J.E. Sandys, A History of Classical Scholarship Vol. 1:

“Aristophanes of Byzantium was probably nearly 60 when he counted among his pupils his successor Aristarchus of Samothrace (c. 217-5 — 145-3 B.C), who lived in Alexandria under Ptolemy Philometor (181-146), and, on the murder of his pupil Philopator Neos and the accession of Euergetes II (146), fled to Cyprus, where he died soon after. His continuous commentaries (ὑπομνήματα) filled no less than 800 volumes, partly as notes for lectures, partly in finished form. These were valued less highly than his critical treatises (συγγράματα) on such subjects as the Iliad and Odyssey, on the naval camp of the Achaeans, and on Philetas and on Xenon (one of the earliest of the chorizontes, who ascribed the Iliad and the Odyssey to different poets). As a commentator he avoided the display of irrelevant erudition, while he insisted that each author was his own best interpreter. He also placed the study of grammar on a sound basis ; he was among the earliest of the grammarians who definitely recognised eight parts of speech, Noun, Verb, Participle, Pronoun, Article, Adverb, Preposition and Conjunction’. As a grammarian he maintained the principle of Analogy, as opposed to that of Anomaly.
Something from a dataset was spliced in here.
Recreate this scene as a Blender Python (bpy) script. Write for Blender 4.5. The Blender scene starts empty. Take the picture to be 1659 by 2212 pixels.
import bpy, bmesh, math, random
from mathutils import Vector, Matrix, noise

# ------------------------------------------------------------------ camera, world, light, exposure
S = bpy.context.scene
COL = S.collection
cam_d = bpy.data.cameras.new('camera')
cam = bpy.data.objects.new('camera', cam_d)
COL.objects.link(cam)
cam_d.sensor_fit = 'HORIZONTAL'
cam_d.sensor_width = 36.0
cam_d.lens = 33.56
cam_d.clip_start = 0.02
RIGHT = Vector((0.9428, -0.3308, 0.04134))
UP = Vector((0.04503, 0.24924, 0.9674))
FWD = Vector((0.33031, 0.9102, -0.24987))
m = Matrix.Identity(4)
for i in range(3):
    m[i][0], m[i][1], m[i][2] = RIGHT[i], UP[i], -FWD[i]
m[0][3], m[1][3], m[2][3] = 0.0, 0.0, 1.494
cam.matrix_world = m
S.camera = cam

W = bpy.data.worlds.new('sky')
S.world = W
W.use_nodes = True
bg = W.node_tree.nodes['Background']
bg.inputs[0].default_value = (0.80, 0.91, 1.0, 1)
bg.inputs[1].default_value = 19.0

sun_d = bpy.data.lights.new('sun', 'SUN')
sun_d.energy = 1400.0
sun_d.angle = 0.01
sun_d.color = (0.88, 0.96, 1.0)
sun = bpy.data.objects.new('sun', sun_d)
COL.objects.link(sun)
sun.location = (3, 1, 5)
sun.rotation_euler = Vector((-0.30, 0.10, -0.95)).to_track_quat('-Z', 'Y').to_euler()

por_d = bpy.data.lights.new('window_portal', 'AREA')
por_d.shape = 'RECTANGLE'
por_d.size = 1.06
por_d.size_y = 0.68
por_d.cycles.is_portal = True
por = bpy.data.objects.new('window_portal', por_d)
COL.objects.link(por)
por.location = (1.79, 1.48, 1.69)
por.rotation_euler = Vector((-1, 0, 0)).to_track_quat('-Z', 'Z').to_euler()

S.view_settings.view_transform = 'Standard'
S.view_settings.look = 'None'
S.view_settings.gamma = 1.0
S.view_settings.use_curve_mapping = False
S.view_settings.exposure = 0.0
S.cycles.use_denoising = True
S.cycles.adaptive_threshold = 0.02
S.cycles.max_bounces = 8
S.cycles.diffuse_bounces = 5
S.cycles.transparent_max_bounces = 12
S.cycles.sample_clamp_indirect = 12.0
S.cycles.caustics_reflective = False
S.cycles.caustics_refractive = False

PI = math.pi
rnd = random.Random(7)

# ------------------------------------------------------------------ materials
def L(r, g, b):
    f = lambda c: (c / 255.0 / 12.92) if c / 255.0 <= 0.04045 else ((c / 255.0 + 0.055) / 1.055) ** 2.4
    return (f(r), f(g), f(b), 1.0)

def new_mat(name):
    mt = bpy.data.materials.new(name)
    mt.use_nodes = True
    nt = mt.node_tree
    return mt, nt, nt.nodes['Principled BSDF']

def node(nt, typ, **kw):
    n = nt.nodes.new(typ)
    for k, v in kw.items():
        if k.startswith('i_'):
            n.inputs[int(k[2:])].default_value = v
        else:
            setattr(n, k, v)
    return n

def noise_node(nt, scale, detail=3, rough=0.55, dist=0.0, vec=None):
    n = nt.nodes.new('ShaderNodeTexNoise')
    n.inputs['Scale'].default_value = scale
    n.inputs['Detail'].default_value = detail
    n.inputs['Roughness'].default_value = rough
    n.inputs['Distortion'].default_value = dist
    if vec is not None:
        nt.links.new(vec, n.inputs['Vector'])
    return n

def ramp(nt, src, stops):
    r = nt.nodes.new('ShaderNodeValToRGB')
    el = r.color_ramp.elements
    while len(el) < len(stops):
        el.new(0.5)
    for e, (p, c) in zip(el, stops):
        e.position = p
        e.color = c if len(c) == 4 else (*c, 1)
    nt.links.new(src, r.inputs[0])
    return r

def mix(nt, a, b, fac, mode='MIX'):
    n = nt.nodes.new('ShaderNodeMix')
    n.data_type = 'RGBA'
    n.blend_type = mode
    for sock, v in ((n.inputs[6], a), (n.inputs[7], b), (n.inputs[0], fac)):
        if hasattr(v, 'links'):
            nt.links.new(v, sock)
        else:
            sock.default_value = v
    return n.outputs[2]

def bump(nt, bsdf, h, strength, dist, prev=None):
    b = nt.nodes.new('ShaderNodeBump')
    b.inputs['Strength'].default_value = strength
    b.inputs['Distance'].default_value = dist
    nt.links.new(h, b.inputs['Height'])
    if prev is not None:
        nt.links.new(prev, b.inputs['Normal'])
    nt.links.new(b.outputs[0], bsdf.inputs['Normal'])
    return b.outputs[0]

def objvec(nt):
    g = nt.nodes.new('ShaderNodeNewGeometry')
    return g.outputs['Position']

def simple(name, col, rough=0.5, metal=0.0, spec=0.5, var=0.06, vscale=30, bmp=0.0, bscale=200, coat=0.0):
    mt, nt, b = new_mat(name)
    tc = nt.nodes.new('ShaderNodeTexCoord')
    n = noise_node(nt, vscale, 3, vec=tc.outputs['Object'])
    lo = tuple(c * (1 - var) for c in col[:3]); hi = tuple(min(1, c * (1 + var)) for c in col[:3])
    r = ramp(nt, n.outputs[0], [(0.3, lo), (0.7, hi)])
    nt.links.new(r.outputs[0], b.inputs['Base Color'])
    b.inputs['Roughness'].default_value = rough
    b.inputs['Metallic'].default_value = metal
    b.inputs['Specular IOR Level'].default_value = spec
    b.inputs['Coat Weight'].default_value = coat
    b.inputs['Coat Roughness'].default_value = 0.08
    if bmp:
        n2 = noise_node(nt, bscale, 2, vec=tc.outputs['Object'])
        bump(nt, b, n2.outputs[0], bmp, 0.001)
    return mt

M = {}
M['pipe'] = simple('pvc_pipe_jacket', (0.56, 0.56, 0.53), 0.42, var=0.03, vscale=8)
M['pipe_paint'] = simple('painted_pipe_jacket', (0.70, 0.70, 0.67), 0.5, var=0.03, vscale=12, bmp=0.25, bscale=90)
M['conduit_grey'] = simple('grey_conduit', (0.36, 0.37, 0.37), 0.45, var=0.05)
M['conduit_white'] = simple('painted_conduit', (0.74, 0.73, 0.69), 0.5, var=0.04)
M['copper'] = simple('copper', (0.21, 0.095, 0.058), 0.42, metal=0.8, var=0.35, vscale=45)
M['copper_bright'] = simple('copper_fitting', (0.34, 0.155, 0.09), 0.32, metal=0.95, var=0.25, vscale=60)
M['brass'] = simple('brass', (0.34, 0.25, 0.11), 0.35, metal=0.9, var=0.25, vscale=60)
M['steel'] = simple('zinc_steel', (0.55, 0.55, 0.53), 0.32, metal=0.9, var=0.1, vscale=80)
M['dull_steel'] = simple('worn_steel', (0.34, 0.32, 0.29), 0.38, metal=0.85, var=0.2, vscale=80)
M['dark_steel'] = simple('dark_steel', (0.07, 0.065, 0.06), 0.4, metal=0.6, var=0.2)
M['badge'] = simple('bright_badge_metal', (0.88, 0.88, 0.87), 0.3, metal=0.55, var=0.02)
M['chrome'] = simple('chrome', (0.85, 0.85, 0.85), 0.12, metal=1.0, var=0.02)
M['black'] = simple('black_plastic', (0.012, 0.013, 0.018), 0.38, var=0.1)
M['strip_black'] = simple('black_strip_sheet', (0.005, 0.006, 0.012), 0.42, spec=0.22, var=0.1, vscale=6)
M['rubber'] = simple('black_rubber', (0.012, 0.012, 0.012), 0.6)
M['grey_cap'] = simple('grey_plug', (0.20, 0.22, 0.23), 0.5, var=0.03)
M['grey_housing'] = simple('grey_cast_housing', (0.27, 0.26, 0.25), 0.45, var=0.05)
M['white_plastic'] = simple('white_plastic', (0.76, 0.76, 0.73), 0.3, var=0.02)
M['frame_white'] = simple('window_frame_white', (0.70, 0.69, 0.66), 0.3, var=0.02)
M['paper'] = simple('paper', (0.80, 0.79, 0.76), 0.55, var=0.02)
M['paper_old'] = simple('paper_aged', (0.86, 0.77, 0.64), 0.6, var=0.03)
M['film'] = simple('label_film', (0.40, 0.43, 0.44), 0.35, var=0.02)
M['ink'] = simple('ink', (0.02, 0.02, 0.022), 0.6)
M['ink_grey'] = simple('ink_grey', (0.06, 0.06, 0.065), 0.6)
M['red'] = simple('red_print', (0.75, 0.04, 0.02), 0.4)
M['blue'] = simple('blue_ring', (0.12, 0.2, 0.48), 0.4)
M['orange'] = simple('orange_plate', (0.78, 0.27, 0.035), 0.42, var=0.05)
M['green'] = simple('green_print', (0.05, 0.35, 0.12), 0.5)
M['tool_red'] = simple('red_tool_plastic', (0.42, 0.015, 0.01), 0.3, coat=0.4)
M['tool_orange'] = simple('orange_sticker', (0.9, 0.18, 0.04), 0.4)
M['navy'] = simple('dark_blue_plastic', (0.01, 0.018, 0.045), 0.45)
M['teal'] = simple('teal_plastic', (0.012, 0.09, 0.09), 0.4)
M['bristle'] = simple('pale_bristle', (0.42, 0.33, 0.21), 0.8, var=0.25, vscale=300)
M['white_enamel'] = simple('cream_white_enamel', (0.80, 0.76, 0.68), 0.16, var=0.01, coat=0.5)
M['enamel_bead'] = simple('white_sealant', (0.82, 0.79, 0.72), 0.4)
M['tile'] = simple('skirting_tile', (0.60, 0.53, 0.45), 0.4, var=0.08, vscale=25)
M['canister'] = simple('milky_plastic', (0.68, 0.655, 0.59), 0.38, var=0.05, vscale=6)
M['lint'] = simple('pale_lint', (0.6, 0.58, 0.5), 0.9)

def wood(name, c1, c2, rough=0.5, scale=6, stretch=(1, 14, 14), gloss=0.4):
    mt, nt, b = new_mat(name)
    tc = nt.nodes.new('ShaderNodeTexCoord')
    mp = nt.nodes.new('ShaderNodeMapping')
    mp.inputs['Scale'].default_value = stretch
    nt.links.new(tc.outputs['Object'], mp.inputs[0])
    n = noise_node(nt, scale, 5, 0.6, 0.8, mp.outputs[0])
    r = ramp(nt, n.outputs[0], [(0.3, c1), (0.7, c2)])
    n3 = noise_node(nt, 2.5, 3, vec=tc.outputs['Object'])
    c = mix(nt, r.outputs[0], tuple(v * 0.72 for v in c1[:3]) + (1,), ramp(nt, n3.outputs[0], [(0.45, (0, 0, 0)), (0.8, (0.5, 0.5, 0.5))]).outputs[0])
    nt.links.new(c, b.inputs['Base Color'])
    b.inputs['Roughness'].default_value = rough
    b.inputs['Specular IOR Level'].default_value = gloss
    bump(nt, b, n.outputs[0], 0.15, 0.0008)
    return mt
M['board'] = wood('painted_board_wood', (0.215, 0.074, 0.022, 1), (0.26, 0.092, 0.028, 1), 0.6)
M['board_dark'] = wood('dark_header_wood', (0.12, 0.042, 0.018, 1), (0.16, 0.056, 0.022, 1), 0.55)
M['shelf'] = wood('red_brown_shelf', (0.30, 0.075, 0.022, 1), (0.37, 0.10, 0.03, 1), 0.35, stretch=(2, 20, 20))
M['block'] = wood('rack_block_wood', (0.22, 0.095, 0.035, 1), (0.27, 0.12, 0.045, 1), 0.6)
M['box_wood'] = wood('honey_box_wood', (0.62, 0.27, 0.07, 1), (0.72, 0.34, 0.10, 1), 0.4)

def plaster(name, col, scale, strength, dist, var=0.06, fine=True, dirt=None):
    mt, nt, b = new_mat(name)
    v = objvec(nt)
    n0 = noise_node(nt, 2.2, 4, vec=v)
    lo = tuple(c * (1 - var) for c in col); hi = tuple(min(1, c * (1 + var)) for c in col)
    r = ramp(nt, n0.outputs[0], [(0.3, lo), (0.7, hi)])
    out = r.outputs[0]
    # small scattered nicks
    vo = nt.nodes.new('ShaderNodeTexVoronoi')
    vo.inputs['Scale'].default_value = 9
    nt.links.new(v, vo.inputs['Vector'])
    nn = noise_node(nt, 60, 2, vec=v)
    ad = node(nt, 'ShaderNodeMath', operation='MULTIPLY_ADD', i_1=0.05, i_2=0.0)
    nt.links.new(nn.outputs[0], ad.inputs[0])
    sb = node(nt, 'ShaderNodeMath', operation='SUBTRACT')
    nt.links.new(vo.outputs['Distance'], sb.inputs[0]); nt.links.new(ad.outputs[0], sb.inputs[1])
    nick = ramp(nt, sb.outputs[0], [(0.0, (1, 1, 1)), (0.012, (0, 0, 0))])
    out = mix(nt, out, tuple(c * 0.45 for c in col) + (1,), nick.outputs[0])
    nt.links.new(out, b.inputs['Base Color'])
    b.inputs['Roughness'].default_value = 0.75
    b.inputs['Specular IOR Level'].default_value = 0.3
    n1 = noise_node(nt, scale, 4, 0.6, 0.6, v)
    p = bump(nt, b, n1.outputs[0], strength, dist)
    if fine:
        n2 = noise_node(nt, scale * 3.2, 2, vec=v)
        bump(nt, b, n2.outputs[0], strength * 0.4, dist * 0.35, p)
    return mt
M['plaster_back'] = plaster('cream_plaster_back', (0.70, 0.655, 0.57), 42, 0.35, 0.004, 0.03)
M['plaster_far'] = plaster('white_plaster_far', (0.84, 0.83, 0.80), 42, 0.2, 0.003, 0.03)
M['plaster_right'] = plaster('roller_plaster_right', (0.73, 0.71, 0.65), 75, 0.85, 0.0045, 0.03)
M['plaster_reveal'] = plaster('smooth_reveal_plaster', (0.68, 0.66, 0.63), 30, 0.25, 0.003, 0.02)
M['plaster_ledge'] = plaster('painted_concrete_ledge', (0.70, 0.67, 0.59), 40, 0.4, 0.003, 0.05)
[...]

He produced recensions of Alcaeus, Anacreon and Pindar; commentaries on the Lycurgus of Aeschylus, and on Sophocles and Aristophanes; and recensions, as well as commentaries, in the case of Archilochus and Hesiod. He had a profound knowledge of Homeric vocabulary, and was the author of two recensions of the Iliad and the Odyssey, with critical and explanatory symbols in the margin of each.”